October 22, 2024
A Year On, Israelis Still Haven’t Found a Name for the Current War
By PhilologosEven as it becomes clear who will emerge victorious.
“One year after October 7,” wrote the New York Times columnist Thomas Friedman earlier this month, “this is still the first Arab-Israeli war without a name and without a clear victor.”
Militarily, Friedman is mistaken. No matter how many Israeli soldiers they can kill in isolated incidents, or rockets or drones they can still manage to launch, Hamas and Hizballah have been beaten in the fighting. About the name, though, he is right. There is still no agreed-on way of referring to the current, war, which Israel tentatively code-named at its onset “Operation Iron Swords” in an allusion to the Iron Dome anti-missile system that had protected the country until then. This is not necessarily surprising. As I observed in this column last November: “Since the names of wars are sometimes determined long afterwards, this one, too, may have to wait for the perspective that time alone can bring.”
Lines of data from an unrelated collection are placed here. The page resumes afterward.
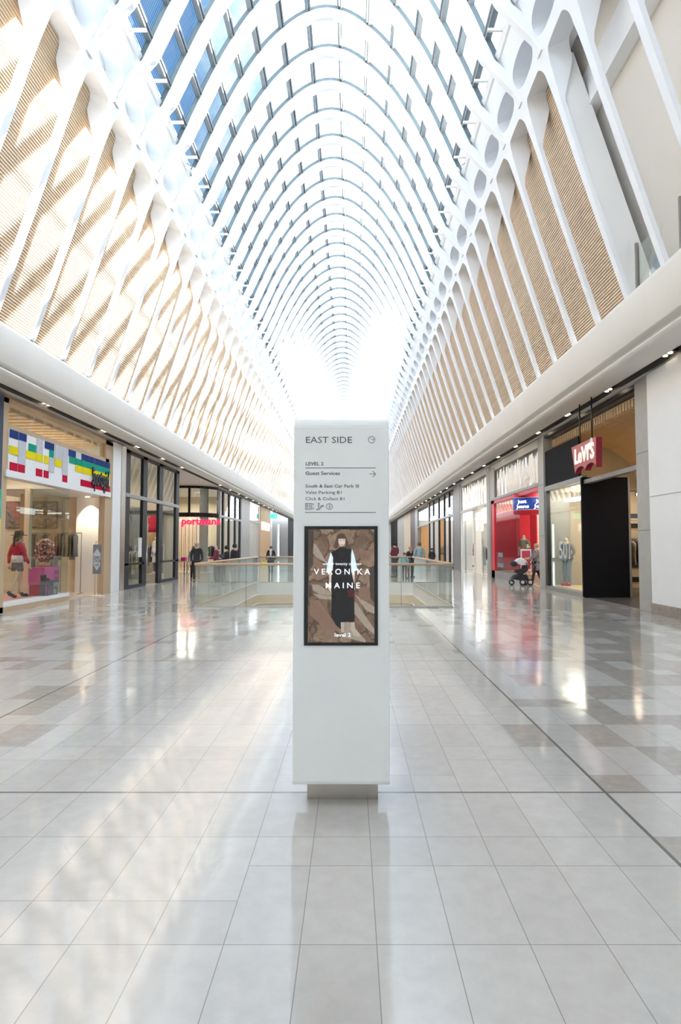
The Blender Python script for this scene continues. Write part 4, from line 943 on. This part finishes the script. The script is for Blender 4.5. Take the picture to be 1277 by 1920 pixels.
mb = MB(); seg(mb, [(-7.8, 4.48), (-7.65, 4.48)], .05, 60.49); seg(mb, [(-7.72, 4.56), (-7.64, 4.48), (-7.72, 4.40)], .05, 60.49); mb.add([(-7.45, 60.49, 4.36), (-7.40, 60.49, 4.5), (-7.5, 60.49, 4.6), (-7.36, 60.49, 4.62), (-7.32, 60.49, 4.36)], [(0, 1, 2, 3, 4)]); mb.build('running_figure', M['cwhite'], ex, fixn=False)
bk_ = pillar(80.0, 111.9, -1, 5.16, M['blackboard'], 'black shop wall at the far end of the left side', .5)

# ================================================================ RIGHT SIDE
ZR = 5.66
wp = thing('white_pillar', (XR, 13.9, 0), 'broad white wall pillar with a brown stone base at the right picture edge', 'pillar')
bx('shaft', M['white'], wp, 7.02, 8.6, 9.0, 14.60, .24, ZR, bevel=.01); bx('stone_base', M['stone'], wp, 7.00, 8.6, 9.0, 14.62, 0, .24); bx('joint', M['greypanel'], wp, 7.012, 7.03, 9.0, 14.60, 2.72, 2.735)
mb = MB(); mb.box(XR, 8.0, Y0, 9.0, 0, 5.8); struct('wall_right_near', mb, M['cream'])
pillar(14.66, 15.45, 1, ZR, M['greypanel'], 'grey panelled pillar between the white pillar and the black doorway', .45, lines=(1.95, 3.85))
# --- denim shop
D = thing('shopfront', (XR, 19.2, 0), 'black shopfront with a folded black door panel and a display window', 'shopfront')
bx('head_rail', M['black'], D, XR, XR + .15, 15.45, 22.9, ZR - .10, ZR); bx('door_header', M['mgrey'], D, XR - .02, XR + .16, 15.45, 19.1, 3.48, 3.60)
bx('door_panel', M['blackboard'], D, 7.06, 8.47, 18.98, 19.08, .02, 3.68); bx('panel_edge', M['mgrey'], D, 8.47, 8.53, 18.96, 19.08, .02, 3.68)
bx('upper_panel', M['blackboard'], D, XR + .02, XR + .10, 19.5, 22.86, 3.75, 5.05); bx('window_head', M['mgrey'], D, XR - .03, XR + .12, 19.1, 22.85, 3.58, 3.75)
bx('frame_post', M['black'], D, XR - .02, XR + .12, 22.65, 22.88, 0, 3.7); bx('frame_post', M['black'], D, XR - .02, XR + .12, 19.08, 19.22, 0, 3.7); bx('window_sill', M['mgrey'], D, XR - .05, XR + .15, 19.1, 22.88, 0, .14)
bx('glass_pane', M['glass'], D, XR + .04, XR + .052, 19.2, 22.7, .14, 3.6)
o501 = TEXT('window_decal', '501', .62, (XR + .03, 21.55, 1.15), M['csilver'], D, face='-x', depth=.002, width=1.05)
def sbx(name, m, *a_): return struct(name, MB().box(*a_), m)
sbx('wall_display', M['beige'], XR + 1.4, XR + 1.46, 19.2, 22.85, 0, 3.6); sbx('floor_display', M['timber'], XR + .16, XR + 1.4, 19.2, 22.85, 0, .16); sbx('ceiling_display', M['timber'], XR + .15, XR + 1.3, 19.2, 22.85, 3.55, 3.62)
area('display window light', (XR + .7, 21, 3.5), 1.0, 3.0, 40, (1, .88, .70))
for i in range(8):
    t_ = thing('display_lamp', (XR + .8, 19.6 + .4 * i, 3.2), 'bright tube lamp at the top of the right display window, %s in the row' % ORD[i], 'lamp', 'row of lamps in the right display window')
    MB().tube([(XR + .55, 19.6 + .4 * i, 3.22), (XR + 1.0, 19.7 + .4 * i, 3.22)], .04, 8).build('lamp', M['lampw'], t_); MB().tube([(XR + .78, 19.65 + .4 * i, 3.25), (XR + .78, 19.65 + .4 * i, 3.55)], .01, 6).build('rod', M['mgrey'], t_)
human('mannequin', (XR + .55, 22.25, .16), math.radians(120), 1.78, 'mannequin in a dark top and light jeans behind the numbered window decal', 'mannequin', skin='mann', top='cgrey', bottom='cdenim', hair=None, shoes='cred', arms='hip')
for i in range(4):
    for j in range(2):
        o = bpy.data.objects.new('hanging_jeans', garment_mesh(M['cdenim'] if (i + j) % 2 else M['cmaroon'], .10, .8, i + j)); COL.objects.link(o); o.location = (XR + 1.0, 19.5 + .26 * i, 3.0 - .95 * j); tag(o, 'hanging pair of trousers in the right display window, %s row, %s from the near end' % (['upper', 'lower'][j], ORD[i].replace('nearest', 'first')), 'clothing', 'hanging trousers in the right display window')
# interior: curved timber ceiling, wall, shelves
room(1, 14.7, 23.4, 6.0, ZR, M['beige'], M['wfloor'], light=55, lcol=(1, .82, .6), z=3.9)
mb = MB(); P_ = [(10.6, 3.4), (10.55, 3.9), (10.4, 4.4), (10.0, 4.85), (9.5, 5.15), (8.9, 5.32), (8.2, 5.40), (7.4, 5.42)]
Q_ = [(x, z + .05) for x, z in P_][::-1]
mb.prism(P_ + Q_, 15.0, 22.8); tag(mb.build('curved_ceiling', woodmat('curved ply', (.52, .36, .21), (.66, .47, .28), 'y')), 'curved plywood ceiling inside the black shopfront', 'ceiling panel')
for i in range(40):
    if i == 0: fr = thing('ceiling_fringe', (7.5, 19, 5.3), 'row of pale timber fins along the top of the black shopfront opening', 'ceiling trim')
    bx('fin', M['timber'], fr, 7.34, 7.62, 15.5 + i * .18, 15.56 + i * .18, 5.20, 5.42)
shelfunit(8.9, 16.0, 18.6, 1, [.1, .55, 1.0, 1.9, 2.3], 'timber shelves with folded clothes seen through the black doorway', M['tan'], ('cblack', 'cnavy', 'cgrey'), 'seen through black doorway')
rack(9.2, 20.3, 1.5, 1.75, 'x', ['cblack', 'cnavy', 'cbeige', 'cblack'], 'clothes rack seen through the black doorway', 'rack seen through the black doorway')
for i, (z, m_) in enumerate(((.25, 'tan'), (.75, 'tan'), (2.15, 'tan'), (2.5, 'beige'))):
    if i == 0: wsf = thing('wall_shelf', (9.9, 22.2, 0), 'timber wall shelves with dark folded jeans at the back seen beside the black door panel', 'shelves')
    bx('shelf', M[m_], wsf, 9.2, 10.6, 22.0, 22.4, z, z + .05)
    bx('folded_jeans', M['cnavy' if i % 2 else 'cblack'], wsf, 9.3, 10.5, 22.05, 22.35, z + .05, z + .22)
for sx_ in (9.2, 10.58): bx('upright', M['mgrey'], wsf, sx_, sx_ + .03, 22.3, 22.4, 0, 2.55)
rack(9.9, 21.6, 1.3, 1.85, 'x', ['cblack', 'cnavy', 'ctan', 'cgrey'], 'clothes rack below the wall shelves beside the black door panel', 'rack below the wall shelves')
ts = thing('track_spotlight', (8.9, 19.6, 3.3), 'black track spotlight glowing above the black doorway interior', 'spotlight'); MB().tube([(8.2, 19.7, 3.32), (10.3, 19.7, 3.32)], .015, 6).build('track', M['black'], ts); MB().lathe((9.05, 19.6, 3.22), [(.03, .1), (.07, .05), (.075, -.06)], 10).build('head', M['black'], ts); MB().ball((9.05, 19.52, 3.2), .07).build('lamp', M['lamp'], ts)
# sign
sg_ = thing('hanging_sign', (6.66, 17.5, 3.7), 'red hanging batwing shaped shop sign with white letters on two rods', 'sign')
pl = [(18.49, 4.52), (16.62, 4.52), (16.67, 3.70)]
for (ya, yb) in ((16.67, 17.44), (17.44, 18.2)):
    for i in range(1, 9):
        a = PI * i / 9; pl.append(((ya + yb) / 2 - (yb - ya) / 2 * math.cos(a), 3.70 + .17 * math.sin(a)))
    if yb < 18: pl.append((yb, 3.70))
pl.append((18.22, 3.70))
M['sigred'] = mat('sign red face', (.50, .09, .10), .45); M['sigside'] = mat('sign dark red side', (.30, .015, .04), .45)
MB().prism(pl, 6.60, 6.76, 'x').build('panel', M['sigside'], sg_)
MB().prism(pl, 6.592, 6.60, 'x').build('face', M['sigred'], sg_)
TEXT('lettering', "LeVI'S", .44, (6.585, 18.22, 3.98), emit('sign cream', (.82, .76, .66), .25), sg_, face='-x', depth=.015, bold=.018, width=1.46)
mb = MB(); mb.lathe((6.58, 16.93, 4.45), [(.09, 0), (.10, .012)], 16, axis='x'); mb.build('badge', M['cwhite'], sg_)
for y in (17.1, 18.0): MB().tube([(6.68, y, 4.5), (6.68, y, 5.78)], .022, 8).build('rod', M['black'], sg_)
pillar(22.92, 23.6, 1, ZR, M['greypanel'], 'grey panelled pillar between the black and the red shopfronts', .9, lines=(1.95, 3.85))

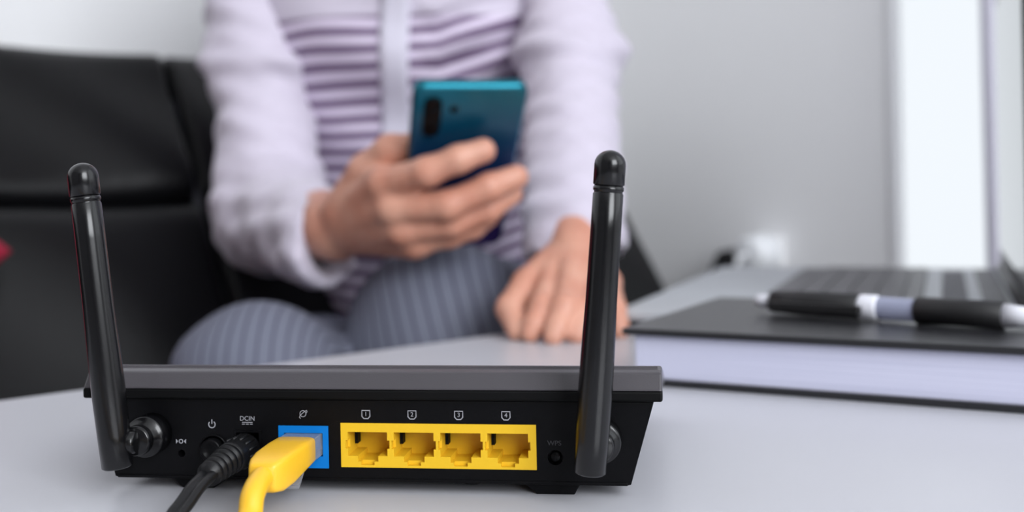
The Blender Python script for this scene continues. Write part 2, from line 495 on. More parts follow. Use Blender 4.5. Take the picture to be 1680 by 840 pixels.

Time has already eliminated the three names that were most likely, so I judged then, to end up being given to the war. It won’t be called “the Gaza War,” because it long ago spread beyond the confines of Gaza. Neither will it be called “the War against Hamas,” having become a war against Hizballah and Iran, too. And it most definitely won’t be called (as I predicted it might be) “the War of the Accursed Sabbath.” The phrase shabbat ha-arurah, though much bandied about in the weeks after October 7, is rarely heard any more and many Israelis no longer remember that the day Hamas attacked was a Saturday. They do recall that it was Simchat Torah, the day of the “Rejoicing of the Law” that follows immediately the holiday of Sukkot, but to call a war that began with the worse catastrophe in Israeli history “the War of the Rejoicing of the Law” would be grotesque.